While a larger number of countries consider their national fertility level high and would like to reduce it, a number of other countries consider higher rates of fertility desirable. For instance, in the United Nations Fifth Population Inquiry conducted in 1982, 46.7% of the developed countries responding indicated that higher rates of fertility were desirable and the remaining 53.3% of the countries responding indicated that their fertility level was considered satisfactory. In some countries experiencing a decline in their birth rate, governments are furthering policies to increase it, sometimes even to the extent of enforcing motherhood.

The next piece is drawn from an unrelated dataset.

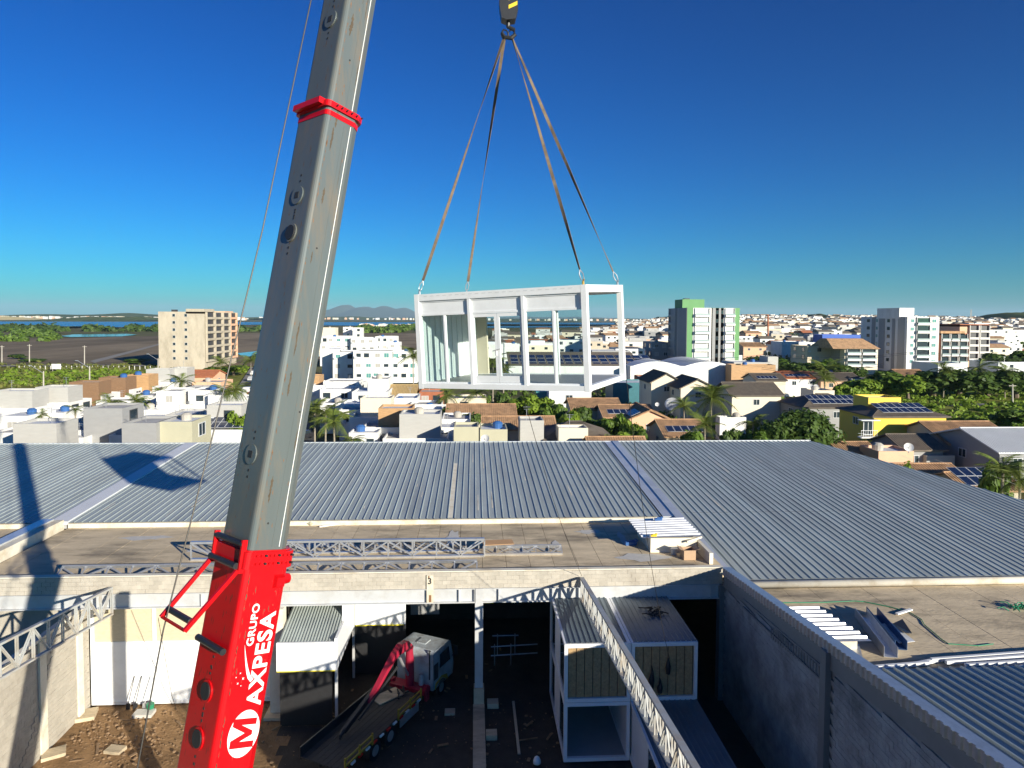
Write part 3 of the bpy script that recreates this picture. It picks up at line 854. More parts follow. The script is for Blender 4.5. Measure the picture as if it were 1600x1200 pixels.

The classic example is that of Nazi Germany where women conforming to the preferred Aryan stereotype were encouraged or obliged to have as many children as possible, whether with their husbands or with partners chosen for them. A childless woman was labelled a disgrace, an outcast or even a traitor. Soldiers on leave were exhorted to find women and breed children. In the USSR under communism, it was unofficially estimated that in 1964, 41% of the women over 21 years were unmarried, and that as a consequence the country was underpopulated. In response it was agreed to encourage women, especially unmarried women, to have children and to hand them over to state-run institutions where they would remain until university age.
In Romania under Ceausescu, when it was discovered that out of 743,000 registered pregnancies only 40% resulted in live births, mainly because of abortions, women were obliged to submit to monthly gynaecological examinations to encourage them to become pregnant and to ensure that pregnancies were not illegally terminated. Use of contraceptives was forbidden. The target was four children per healthy female. Women who failed to produce the required number of children were subject to economic sanctions. The consequences were a significant increase in the number of illegal abortions, and unwanted and abandoned children, some of whom were handed over to state-run orphanages, following the policy originally developed in the USSR. It is estimated that only 5% of the women of child bearing age have a completely healthy uterus.
The World Population Plan of Action underlines the importance of the fundamental right of individuals and couples to decide freely and responsibly the number and spacing of their children.